EXERCISE PROMPT.
Only the lines from the one with "Build this scene" to the one with "random.seed(7)", both included, should be output, without any images.

--- BEGIN DATASET CONTENT ---

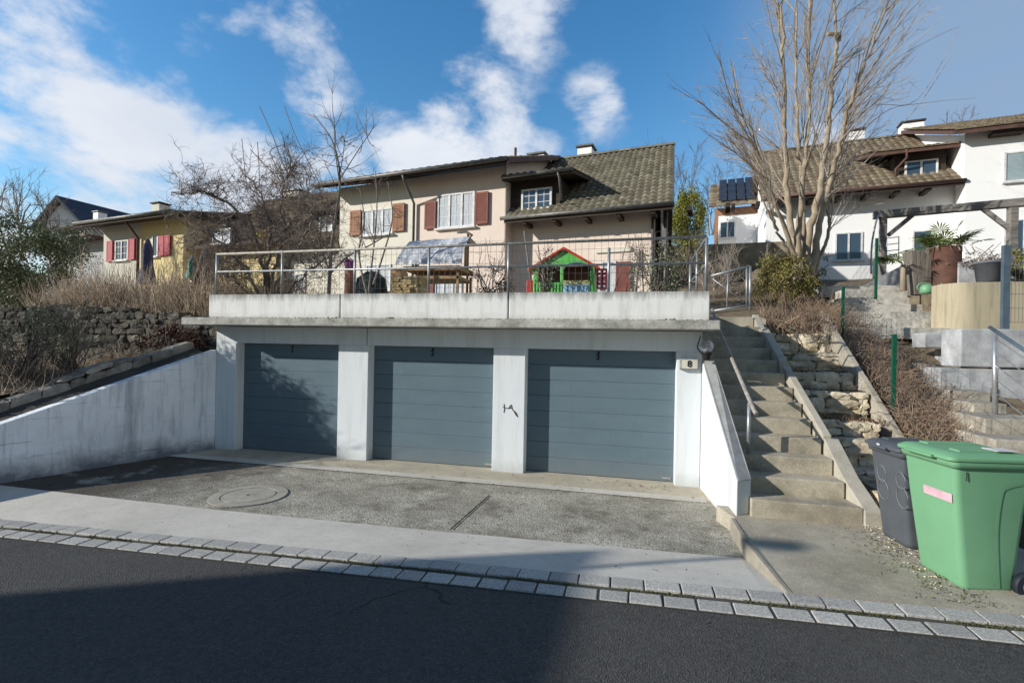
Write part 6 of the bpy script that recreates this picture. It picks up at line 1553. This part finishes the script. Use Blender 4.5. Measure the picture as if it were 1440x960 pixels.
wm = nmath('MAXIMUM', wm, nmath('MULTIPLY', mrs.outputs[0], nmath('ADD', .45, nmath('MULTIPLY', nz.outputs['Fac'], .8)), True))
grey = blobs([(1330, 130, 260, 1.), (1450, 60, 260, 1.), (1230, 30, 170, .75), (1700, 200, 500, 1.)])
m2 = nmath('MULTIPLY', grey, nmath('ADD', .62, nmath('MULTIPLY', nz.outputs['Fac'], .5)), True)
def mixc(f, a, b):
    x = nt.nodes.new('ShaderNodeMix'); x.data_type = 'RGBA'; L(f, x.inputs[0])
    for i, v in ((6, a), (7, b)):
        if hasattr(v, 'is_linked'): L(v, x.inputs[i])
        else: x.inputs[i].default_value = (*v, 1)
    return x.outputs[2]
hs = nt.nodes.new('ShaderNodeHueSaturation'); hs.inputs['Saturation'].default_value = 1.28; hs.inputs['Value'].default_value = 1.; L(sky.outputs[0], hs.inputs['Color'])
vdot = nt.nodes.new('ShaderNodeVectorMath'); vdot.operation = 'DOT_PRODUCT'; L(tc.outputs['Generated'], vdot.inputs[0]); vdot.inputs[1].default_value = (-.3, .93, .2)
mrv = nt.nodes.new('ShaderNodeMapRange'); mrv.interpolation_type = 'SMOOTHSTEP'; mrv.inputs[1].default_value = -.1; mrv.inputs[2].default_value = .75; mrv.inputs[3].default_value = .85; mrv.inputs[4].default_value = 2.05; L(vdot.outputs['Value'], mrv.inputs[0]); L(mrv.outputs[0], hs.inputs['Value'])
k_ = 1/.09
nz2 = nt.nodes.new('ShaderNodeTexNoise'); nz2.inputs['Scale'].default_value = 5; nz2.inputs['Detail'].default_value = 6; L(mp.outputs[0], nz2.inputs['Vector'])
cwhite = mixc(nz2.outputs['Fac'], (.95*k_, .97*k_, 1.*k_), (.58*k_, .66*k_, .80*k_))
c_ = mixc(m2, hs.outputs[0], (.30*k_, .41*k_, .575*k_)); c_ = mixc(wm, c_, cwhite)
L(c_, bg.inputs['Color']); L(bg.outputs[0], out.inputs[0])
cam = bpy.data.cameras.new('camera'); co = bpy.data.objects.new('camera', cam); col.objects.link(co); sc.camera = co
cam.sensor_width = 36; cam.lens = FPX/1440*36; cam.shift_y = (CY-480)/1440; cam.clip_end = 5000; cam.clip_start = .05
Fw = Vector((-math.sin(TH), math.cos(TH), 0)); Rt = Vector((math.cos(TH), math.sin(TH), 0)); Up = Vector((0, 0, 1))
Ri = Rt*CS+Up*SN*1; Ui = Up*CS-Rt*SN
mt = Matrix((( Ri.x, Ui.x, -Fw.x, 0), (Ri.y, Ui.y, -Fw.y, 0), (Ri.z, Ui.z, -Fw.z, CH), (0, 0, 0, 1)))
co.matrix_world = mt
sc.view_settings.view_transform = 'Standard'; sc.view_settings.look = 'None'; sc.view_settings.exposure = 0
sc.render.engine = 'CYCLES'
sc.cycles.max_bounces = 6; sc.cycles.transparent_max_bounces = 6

--- END DATASET CONTENT ---
--- BEGIN DATASET CONTENT ---

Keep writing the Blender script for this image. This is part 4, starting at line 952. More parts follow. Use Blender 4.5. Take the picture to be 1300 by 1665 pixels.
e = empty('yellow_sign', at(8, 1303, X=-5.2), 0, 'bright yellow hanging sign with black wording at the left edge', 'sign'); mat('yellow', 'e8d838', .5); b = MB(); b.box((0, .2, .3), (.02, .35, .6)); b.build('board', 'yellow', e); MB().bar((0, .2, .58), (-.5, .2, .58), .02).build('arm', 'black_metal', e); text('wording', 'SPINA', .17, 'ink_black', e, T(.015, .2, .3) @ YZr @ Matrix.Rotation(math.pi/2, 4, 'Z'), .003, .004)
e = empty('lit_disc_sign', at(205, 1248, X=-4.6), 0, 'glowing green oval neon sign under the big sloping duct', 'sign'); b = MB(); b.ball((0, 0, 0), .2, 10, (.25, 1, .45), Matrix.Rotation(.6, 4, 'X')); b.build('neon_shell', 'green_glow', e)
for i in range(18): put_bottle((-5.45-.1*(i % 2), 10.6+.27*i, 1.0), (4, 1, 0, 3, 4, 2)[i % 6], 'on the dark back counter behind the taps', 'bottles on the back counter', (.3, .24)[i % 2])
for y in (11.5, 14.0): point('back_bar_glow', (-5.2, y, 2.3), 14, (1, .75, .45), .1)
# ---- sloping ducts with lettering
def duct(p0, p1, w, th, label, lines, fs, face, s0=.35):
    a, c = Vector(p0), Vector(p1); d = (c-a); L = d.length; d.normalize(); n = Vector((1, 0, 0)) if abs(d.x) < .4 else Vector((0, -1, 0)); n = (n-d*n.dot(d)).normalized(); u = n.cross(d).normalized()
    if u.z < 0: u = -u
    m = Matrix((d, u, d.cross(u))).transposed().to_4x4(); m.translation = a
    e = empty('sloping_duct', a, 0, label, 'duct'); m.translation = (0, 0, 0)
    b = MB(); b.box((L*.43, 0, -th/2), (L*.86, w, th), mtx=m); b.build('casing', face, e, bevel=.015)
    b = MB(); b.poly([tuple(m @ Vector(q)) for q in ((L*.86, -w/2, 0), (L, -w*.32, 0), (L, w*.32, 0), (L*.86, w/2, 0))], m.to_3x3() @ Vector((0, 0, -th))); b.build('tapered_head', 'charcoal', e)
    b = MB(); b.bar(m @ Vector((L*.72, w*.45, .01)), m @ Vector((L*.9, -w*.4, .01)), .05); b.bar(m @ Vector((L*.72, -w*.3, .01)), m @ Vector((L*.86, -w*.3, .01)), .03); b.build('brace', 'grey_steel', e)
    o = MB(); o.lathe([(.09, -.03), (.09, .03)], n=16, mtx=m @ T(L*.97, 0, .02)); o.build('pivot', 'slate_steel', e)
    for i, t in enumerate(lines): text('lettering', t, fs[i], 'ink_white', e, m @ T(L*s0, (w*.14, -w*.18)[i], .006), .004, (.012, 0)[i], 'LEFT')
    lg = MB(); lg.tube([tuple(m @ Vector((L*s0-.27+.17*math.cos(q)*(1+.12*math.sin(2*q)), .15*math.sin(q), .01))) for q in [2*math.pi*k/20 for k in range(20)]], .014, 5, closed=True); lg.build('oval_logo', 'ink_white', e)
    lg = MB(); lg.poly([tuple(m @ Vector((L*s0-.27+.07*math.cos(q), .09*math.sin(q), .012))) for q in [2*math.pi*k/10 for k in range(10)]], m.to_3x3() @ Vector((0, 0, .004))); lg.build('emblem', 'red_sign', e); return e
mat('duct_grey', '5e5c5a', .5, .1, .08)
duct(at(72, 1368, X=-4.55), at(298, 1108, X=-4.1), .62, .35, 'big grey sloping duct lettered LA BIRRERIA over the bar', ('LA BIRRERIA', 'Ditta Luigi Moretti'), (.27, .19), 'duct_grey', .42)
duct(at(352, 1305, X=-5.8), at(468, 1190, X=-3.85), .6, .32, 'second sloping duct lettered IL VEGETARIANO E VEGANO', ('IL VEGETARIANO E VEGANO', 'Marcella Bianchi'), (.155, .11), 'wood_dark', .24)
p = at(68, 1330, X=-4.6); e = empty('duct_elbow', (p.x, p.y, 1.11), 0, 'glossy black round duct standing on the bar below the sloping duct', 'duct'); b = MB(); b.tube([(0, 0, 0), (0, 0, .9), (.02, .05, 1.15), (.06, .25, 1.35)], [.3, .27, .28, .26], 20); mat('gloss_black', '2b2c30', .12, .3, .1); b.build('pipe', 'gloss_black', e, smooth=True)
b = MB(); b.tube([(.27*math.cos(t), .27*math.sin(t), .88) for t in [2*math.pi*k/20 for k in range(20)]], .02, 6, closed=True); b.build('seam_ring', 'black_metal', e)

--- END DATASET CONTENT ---
--- BEGIN DATASET CONTENT ---

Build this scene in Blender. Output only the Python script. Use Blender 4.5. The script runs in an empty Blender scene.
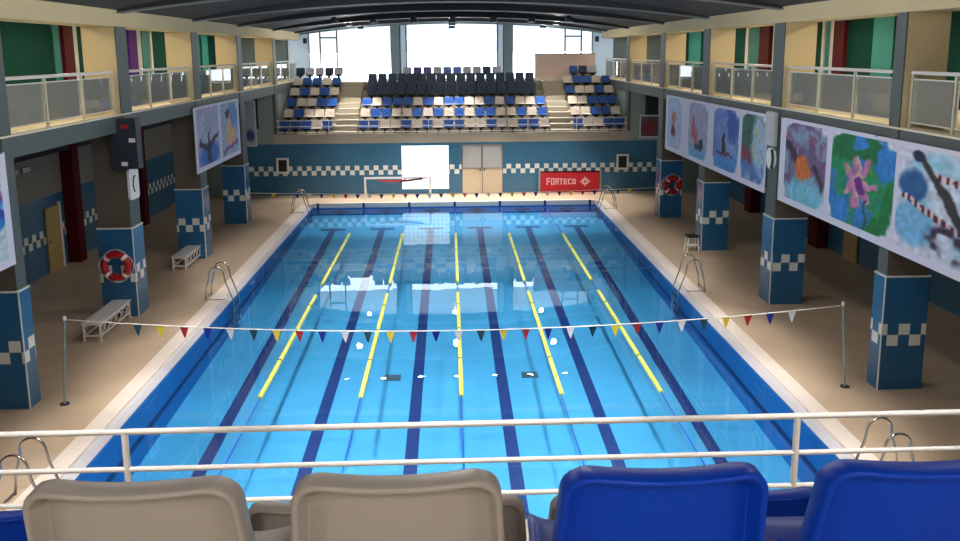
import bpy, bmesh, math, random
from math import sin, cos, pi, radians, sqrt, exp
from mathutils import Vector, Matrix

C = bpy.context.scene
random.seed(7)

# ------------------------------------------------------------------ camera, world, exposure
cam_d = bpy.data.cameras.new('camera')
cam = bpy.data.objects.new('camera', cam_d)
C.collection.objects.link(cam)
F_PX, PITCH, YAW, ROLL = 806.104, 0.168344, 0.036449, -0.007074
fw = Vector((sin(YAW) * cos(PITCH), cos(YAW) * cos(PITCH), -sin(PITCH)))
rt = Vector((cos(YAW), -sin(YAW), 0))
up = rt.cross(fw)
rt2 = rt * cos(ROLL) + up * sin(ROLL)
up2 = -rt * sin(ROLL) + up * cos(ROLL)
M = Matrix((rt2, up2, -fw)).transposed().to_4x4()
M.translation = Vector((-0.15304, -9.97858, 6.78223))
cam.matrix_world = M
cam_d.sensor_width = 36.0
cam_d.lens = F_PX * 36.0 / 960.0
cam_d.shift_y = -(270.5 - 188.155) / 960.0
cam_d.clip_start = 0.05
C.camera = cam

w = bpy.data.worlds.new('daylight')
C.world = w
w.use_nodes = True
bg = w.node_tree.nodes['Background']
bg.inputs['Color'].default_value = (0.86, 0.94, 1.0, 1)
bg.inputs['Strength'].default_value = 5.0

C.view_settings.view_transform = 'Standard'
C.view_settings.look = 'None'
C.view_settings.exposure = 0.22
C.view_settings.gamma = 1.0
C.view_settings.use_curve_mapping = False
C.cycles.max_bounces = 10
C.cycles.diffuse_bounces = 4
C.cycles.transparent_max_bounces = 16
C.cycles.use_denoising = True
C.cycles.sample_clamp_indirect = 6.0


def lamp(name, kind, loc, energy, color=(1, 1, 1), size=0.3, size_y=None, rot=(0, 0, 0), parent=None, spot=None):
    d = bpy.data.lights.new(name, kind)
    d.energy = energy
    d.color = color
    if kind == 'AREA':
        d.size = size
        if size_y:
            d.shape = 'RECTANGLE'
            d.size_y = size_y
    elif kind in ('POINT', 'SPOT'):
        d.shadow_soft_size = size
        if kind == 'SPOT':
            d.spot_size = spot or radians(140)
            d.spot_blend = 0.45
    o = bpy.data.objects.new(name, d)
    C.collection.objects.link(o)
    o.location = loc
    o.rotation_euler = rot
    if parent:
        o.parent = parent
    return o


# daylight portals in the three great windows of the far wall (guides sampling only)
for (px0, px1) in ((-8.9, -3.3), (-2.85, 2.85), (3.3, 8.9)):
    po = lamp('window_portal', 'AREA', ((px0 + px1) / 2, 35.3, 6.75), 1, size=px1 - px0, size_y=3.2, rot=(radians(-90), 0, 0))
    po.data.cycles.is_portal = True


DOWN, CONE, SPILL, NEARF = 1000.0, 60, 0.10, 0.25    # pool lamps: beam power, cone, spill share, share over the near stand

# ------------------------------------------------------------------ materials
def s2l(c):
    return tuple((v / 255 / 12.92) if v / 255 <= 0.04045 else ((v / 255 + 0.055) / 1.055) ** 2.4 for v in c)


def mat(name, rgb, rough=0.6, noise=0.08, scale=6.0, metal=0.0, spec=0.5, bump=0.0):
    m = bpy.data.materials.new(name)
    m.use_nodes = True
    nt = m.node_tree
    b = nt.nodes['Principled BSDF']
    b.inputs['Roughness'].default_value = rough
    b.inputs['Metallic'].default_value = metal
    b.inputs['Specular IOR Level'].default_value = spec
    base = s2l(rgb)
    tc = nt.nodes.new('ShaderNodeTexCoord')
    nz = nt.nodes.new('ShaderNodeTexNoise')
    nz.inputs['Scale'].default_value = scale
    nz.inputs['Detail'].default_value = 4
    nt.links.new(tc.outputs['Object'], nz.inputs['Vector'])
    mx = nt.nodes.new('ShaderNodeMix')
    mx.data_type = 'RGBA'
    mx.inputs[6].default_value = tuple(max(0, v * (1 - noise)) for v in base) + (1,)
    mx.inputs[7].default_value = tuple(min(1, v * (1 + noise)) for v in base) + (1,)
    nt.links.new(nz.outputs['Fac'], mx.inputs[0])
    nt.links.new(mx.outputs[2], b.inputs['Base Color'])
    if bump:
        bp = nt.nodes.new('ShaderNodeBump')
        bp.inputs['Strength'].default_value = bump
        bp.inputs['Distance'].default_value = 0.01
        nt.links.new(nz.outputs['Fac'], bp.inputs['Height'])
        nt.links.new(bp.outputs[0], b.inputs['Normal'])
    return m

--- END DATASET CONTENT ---

RESPONSE TO THE EXERCISE.
Build this scene in Blender. Output only the Python script. Use Blender 4.5. The script runs in an empty Blender scene.
import bpy, bmesh, math, random
from math import sin, cos, pi, radians, sqrt, exp
from mathutils import Vector, Matrix

C = bpy.context.scene
random.seed(7)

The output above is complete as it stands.